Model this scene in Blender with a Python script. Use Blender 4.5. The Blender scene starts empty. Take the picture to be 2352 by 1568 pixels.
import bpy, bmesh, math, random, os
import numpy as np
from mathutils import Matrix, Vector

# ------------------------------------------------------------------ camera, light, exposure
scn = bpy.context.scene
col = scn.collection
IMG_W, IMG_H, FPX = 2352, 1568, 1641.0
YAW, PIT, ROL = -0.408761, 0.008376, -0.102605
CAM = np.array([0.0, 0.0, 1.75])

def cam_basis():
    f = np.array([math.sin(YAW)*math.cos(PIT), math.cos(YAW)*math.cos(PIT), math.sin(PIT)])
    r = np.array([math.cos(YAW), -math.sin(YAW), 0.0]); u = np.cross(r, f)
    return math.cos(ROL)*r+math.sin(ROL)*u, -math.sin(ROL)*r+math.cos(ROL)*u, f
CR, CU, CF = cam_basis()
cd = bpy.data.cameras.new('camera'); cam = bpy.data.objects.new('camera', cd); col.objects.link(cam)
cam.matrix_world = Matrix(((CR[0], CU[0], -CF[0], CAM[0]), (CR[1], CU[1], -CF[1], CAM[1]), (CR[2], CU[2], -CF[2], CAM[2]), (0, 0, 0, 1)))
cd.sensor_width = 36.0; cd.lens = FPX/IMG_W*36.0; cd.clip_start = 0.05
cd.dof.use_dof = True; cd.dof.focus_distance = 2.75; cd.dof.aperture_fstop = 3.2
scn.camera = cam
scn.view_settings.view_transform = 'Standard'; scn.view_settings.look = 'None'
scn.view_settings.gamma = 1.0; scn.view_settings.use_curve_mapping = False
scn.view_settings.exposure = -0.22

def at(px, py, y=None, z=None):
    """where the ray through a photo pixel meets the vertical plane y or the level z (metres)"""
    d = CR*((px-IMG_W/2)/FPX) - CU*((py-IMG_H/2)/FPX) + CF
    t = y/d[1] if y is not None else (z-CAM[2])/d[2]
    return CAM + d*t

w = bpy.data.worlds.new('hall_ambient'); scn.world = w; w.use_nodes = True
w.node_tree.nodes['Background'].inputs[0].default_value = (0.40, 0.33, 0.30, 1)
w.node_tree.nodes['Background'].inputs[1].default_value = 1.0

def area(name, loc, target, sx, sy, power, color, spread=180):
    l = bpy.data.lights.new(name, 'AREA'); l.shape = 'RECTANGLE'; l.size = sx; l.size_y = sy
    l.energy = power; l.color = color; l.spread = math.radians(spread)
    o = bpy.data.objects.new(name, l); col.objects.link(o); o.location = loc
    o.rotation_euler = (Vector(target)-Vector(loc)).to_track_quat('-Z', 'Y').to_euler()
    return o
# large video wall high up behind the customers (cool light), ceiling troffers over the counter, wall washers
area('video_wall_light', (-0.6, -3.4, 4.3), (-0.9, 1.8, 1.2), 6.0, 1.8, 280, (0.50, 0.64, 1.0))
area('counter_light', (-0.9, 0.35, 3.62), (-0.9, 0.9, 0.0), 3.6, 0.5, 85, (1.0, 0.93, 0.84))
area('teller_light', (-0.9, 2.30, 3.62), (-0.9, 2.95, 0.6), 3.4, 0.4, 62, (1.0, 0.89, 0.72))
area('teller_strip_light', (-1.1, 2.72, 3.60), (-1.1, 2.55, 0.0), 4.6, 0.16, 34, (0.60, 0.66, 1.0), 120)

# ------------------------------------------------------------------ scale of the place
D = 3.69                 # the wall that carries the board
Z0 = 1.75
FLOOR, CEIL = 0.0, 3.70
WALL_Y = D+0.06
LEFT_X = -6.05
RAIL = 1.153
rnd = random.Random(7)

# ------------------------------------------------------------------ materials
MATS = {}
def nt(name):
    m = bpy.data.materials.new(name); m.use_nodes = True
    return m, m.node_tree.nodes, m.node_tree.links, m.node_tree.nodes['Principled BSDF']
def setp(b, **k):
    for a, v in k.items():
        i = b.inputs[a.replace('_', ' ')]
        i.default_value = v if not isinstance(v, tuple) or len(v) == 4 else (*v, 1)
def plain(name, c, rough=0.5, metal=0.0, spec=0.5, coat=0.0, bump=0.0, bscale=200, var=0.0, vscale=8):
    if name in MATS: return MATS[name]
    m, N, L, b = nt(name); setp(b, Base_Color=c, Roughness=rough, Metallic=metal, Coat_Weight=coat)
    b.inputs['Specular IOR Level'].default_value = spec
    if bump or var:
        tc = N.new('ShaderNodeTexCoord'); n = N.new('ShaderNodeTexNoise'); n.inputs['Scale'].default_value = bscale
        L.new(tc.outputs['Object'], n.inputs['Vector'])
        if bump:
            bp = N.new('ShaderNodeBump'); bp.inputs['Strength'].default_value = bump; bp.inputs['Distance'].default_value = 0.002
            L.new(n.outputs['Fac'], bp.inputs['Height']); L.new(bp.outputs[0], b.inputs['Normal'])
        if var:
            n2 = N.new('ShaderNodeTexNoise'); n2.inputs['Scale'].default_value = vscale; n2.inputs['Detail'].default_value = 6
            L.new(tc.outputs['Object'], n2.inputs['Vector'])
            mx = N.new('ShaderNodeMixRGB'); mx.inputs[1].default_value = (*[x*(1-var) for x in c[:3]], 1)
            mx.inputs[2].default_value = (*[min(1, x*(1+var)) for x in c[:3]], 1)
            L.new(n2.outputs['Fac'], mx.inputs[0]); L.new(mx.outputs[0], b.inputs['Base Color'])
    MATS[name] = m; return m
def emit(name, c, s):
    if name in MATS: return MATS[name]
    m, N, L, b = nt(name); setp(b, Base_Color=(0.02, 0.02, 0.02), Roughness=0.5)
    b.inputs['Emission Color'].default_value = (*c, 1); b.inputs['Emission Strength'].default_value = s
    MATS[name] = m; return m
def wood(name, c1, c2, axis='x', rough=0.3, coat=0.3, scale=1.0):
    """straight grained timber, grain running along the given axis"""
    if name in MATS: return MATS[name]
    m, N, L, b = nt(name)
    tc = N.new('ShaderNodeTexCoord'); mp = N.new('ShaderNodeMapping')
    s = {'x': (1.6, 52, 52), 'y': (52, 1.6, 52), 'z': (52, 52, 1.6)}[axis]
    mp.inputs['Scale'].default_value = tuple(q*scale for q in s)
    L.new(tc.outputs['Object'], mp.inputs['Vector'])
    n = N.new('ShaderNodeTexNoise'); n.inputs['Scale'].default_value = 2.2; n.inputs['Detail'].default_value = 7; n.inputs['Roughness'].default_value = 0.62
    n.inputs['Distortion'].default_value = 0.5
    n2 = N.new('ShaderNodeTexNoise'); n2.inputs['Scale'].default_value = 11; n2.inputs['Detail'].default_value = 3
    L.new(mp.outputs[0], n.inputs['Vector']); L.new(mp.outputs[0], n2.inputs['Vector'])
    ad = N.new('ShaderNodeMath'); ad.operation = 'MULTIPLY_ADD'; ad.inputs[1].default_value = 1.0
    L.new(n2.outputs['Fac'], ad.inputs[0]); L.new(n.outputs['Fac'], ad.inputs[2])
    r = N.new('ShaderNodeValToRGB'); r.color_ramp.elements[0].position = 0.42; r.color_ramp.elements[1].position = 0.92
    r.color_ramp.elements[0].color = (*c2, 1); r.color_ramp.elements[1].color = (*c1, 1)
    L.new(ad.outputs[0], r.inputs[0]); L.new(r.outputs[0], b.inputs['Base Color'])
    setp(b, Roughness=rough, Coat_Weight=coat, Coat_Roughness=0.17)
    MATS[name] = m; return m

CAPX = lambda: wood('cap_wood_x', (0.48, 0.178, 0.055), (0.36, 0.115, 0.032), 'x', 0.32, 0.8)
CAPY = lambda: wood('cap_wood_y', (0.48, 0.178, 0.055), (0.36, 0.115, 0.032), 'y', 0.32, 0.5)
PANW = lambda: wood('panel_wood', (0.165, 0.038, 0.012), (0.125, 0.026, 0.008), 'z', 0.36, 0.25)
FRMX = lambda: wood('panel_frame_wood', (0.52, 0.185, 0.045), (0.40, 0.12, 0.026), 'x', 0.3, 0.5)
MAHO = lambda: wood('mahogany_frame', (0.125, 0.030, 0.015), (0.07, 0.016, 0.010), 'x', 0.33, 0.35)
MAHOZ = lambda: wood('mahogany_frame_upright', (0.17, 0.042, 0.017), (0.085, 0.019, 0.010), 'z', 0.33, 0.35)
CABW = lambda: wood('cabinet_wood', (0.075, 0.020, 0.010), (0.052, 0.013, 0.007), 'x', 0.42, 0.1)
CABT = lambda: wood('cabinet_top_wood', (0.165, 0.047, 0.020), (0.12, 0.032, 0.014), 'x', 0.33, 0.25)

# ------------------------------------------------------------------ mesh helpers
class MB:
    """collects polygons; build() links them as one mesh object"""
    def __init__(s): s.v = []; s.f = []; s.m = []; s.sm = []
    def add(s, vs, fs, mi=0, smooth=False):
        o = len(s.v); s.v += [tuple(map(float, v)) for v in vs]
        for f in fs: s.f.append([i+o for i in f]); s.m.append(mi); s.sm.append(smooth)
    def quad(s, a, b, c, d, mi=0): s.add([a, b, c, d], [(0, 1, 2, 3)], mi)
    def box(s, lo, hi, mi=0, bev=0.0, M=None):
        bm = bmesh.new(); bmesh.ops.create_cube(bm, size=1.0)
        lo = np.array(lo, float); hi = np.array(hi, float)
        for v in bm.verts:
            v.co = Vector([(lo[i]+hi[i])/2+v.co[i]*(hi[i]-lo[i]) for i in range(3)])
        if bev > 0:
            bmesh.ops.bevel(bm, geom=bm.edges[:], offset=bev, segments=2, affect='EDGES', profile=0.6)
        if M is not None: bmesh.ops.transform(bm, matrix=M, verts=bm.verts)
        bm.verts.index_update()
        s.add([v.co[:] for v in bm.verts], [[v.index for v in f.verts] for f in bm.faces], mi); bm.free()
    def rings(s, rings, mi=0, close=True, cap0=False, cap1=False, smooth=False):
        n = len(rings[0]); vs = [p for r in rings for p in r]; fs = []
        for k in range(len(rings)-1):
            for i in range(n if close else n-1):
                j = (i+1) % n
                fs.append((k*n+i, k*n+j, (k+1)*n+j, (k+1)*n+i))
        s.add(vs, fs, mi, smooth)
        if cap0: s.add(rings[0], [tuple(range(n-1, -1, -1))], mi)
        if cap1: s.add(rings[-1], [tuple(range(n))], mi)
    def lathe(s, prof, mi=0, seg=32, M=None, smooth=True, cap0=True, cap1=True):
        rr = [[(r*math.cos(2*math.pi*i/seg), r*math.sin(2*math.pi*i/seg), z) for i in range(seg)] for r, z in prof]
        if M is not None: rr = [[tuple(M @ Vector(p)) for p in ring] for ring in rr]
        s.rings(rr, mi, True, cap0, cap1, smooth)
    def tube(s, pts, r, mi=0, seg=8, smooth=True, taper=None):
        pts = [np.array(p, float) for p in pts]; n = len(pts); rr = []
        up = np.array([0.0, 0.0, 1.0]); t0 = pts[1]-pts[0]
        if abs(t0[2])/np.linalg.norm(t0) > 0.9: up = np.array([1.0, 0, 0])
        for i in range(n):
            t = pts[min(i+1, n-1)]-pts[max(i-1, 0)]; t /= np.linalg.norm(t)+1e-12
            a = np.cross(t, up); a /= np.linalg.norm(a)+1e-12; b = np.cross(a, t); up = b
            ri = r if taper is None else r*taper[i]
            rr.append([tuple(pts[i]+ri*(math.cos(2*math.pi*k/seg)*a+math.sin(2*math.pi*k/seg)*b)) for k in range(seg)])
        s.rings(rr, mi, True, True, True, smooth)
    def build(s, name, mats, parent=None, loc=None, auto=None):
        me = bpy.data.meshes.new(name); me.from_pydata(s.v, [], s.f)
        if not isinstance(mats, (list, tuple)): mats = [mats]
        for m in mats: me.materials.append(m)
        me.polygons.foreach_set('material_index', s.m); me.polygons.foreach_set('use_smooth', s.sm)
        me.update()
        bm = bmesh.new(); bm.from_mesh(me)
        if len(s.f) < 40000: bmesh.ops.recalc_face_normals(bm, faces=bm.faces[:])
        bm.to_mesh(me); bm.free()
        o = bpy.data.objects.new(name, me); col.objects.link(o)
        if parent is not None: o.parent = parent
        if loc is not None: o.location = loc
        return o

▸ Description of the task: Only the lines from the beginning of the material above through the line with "CAM = np.array([0.0, 0.0, 1.75])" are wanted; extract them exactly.

▸ Solved exercise:
Model this scene in Blender with a Python script. Use Blender 4.5. The Blender scene starts empty. Take the picture to be 2352 by 1568 pixels.
import bpy, bmesh, math, random, os
import numpy as np
from mathutils import Matrix, Vector

# ------------------------------------------------------------------ camera, light, exposure
scn = bpy.context.scene
col = scn.collection
IMG_W, IMG_H, FPX = 2352, 1568, 1641.0
YAW, PIT, ROL = -0.408761, 0.008376, -0.102605
CAM = np.array([0.0, 0.0, 1.75])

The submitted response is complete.